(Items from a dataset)
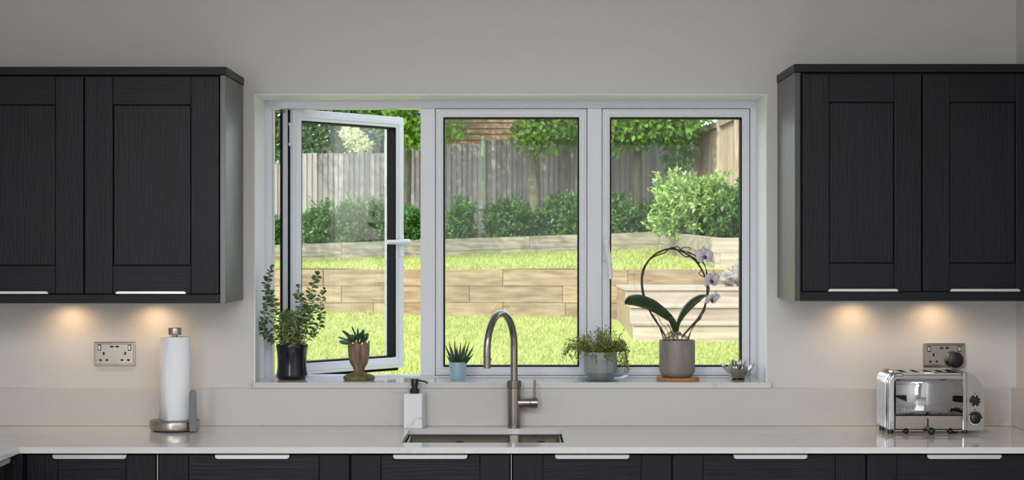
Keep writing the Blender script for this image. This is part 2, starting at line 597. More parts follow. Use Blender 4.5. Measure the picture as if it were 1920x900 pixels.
def foliage(name, blobs, n, length, material, parent, aspect=0.5, shell=0.55, out=0.6, up=0.35):
    """leaves over a set of ellipsoid blobs (x,y,z,rx,ry,rz); denser towards the outside"""
    bl = np.array(blobs, dtype=float)
    wts = bl[:, 3] * bl[:, 5] + bl[:, 3] * bl[:, 4]
    idx = rng.choice(len(bl), n, p=wts / wts.sum())
    u = rng.normal(size=(n, 3)); u /= np.linalg.norm(u, axis=1, keepdims=True)
    rad = shell + (1.06 - shell) * rng.random(n) ** 0.6
    pos = bl[idx, :3] + u * bl[idx, 3:] * rad[:, None]
    d = u * out + rng.normal(size=(n, 3)) * 0.55 + np.array([0, 0, up])
    nr = u + rng.normal(size=(n, 3)) * 0.5 + np.array([0, 0, 0.6])
    L = length * (0.65 + 0.7 * rng.random(n))
    V, F = leaf_quads(pos, d, nr, L, L * aspect)
    return np_mesh_obj(name, V, F, material, parent)


def sprig_foliage(name, blobs, n, length, material, parent, aspect=0.45, spl=0.3, up=0.7, per=22):
    """leaves set along upright shoots that grow out of ellipsoid blobs"""
    bl = np.array(blobs, dtype=float)
    ns = n // per
    wts = bl[:, 3] * bl[:, 5]
    idx = rng.choice(len(bl), ns, p=wts / wts.sum())
    u = rng.normal(size=(ns, 3)); u /= np.linalg.norm(u, axis=1, keepdims=True)
    base = bl[idx, :3] + u * bl[idx, 3:] * (0.35 + 0.5 * rng.random(ns))[:, None]
    sd = u * np.array([.7, .7, .4]) + np.array([0, 0, up]) + rng.normal(size=(ns, 3)) * .25
    sd /= np.linalg.norm(sd, axis=1, keepdims=True)
    sl = spl * (.5 + .8 * rng.random(ns))
    si = np.repeat(np.arange(ns), per)
    f = rng.random(len(si))
    pos = base[si] + sd[si] * (sl[si] * f)[:, None] + rng.normal(size=(len(si), 3)) * .012
    rad = rng.normal(size=(len(si), 3))
    d = sd[si] * (.35 + .6 * f[:, None]) + rad * .55
    nr = sd[si] + rng.normal(size=(len(si), 3)) * .5 + np.array([0, -.2, .5])
    L = length * (.6 + .7 * rng.random(len(si)))
    V, F = leaf_quads(pos, d, nr, L, L * aspect)
    return np_mesh_obj(name, V, F, material, parent)


# ================================================================== THE ROOM
XL, XR, YB, ZC = -2.17, 1.77, -9.1, 2.56
WO_L, WO_R, WO_T, WO_B = -0.9045, 0.895, 2.073, 1.043
WT = 0.34
bm = new_bm()
xs_ = [XL - 0.2, WO_L, WO_R, XR + 0.2]
zs_ = [0.0, WO_B, WO_T, ZC + 0.25]
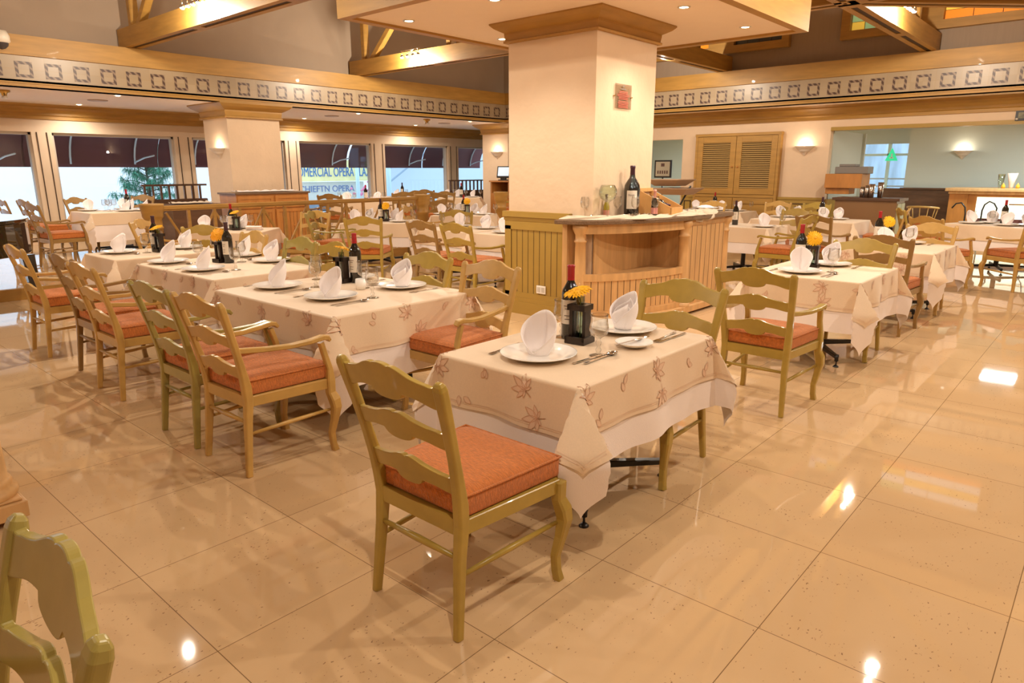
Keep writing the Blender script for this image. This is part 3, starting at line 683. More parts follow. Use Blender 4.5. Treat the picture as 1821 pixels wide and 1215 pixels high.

> Exercise prompt
Exclude the pictures and repeat every other part of the records word for word.

> Response to the exercise
Keep writing the Blender script for this image. This is part 2, starting at line 597. More parts follow. Use Blender 4.5. Measure the picture as if it were 1920x900 pixels.
def foliage(name, blobs, n, length, material, parent, aspect=0.5, shell=0.55, out=0.6, up=0.35):
    """leaves over a set of ellipsoid blobs (x,y,z,rx,ry,rz); denser towards the outside"""
    bl = np.array(blobs, dtype=float)
    wts = bl[:, 3] * bl[:, 5] + bl[:, 3] * bl[:, 4]
    idx = rng.choice(len(bl), n, p=wts / wts.sum())
    u = rng.normal(size=(n, 3)); u /= np.linalg.norm(u, axis=1, keepdims=True)
    rad = shell + (1.06 - shell) * rng.random(n) ** 0.6
    pos = bl[idx, :3] + u * bl[idx, 3:] * rad[:, None]
    d = u * out + rng.normal(size=(n, 3)) * 0.55 + np.array([0, 0, up])
    nr = u + rng.normal(size=(n, 3)) * 0.5 + np.array([0, 0, 0.6])
    L = length * (0.65 + 0.7 * rng.random(n))
    V, F = leaf_quads(pos, d, nr, L, L * aspect)
    return np_mesh_obj(name, V, F, material, parent)


def sprig_foliage(name, blobs, n, length, material, parent, aspect=0.45, spl=0.3, up=0.7, per=22):
    """leaves set along upright shoots that grow out of ellipsoid blobs"""
    bl = np.array(blobs, dtype=float)
    ns = n // per
    wts = bl[:, 3] * bl[:, 5]
    idx = rng.choice(len(bl), ns, p=wts / wts.sum())
    u = rng.normal(size=(ns, 3)); u /= np.linalg.norm(u, axis=1, keepdims=True)
    base = bl[idx, :3] + u * bl[idx, 3:] * (0.35 + 0.5 * rng.random(ns))[:, None]
    sd = u * np.array([.7, .7, .4]) + np.array([0, 0, up]) + rng.normal(size=(ns, 3)) * .25
    sd /= np.linalg.norm(sd, axis=1, keepdims=True)
    sl = spl * (.5 + .8 * rng.random(ns))
    si = np.repeat(np.arange(ns), per)
    f = rng.random(len(si))
    pos = base[si] + sd[si] * (sl[si] * f)[:, None] + rng.normal(size=(len(si), 3)) * .012
    rad = rng.normal(size=(len(si), 3))
    d = sd[si] * (.35 + .6 * f[:, None]) + rad * .55
    nr = sd[si] + rng.normal(size=(len(si), 3)) * .5 + np.array([0, -.2, .5])
    L = length * (.6 + .7 * rng.random(len(si)))
    V, F = leaf_quads(pos, d, nr, L, L * aspect)
    return np_mesh_obj(name, V, F, material, parent)


# ================================================================== THE ROOM
XL, XR, YB, ZC = -2.17, 1.77, -9.1, 2.56
WO_L, WO_R, WO_T, WO_B = -0.9045, 0.895, 2.073, 1.043
WT = 0.34
bm = new_bm()
xs_ = [XL - 0.2, WO_L, WO_R, XR + 0.2]
zs_ = [0.0, WO_B, WO_T, ZC + 0.25]
Keep writing the Blender script for this image. This is part 3, starting at line 683. More parts follow. Use Blender 4.5. Treat the picture as 1821 pixels wide and 1215 pixels high.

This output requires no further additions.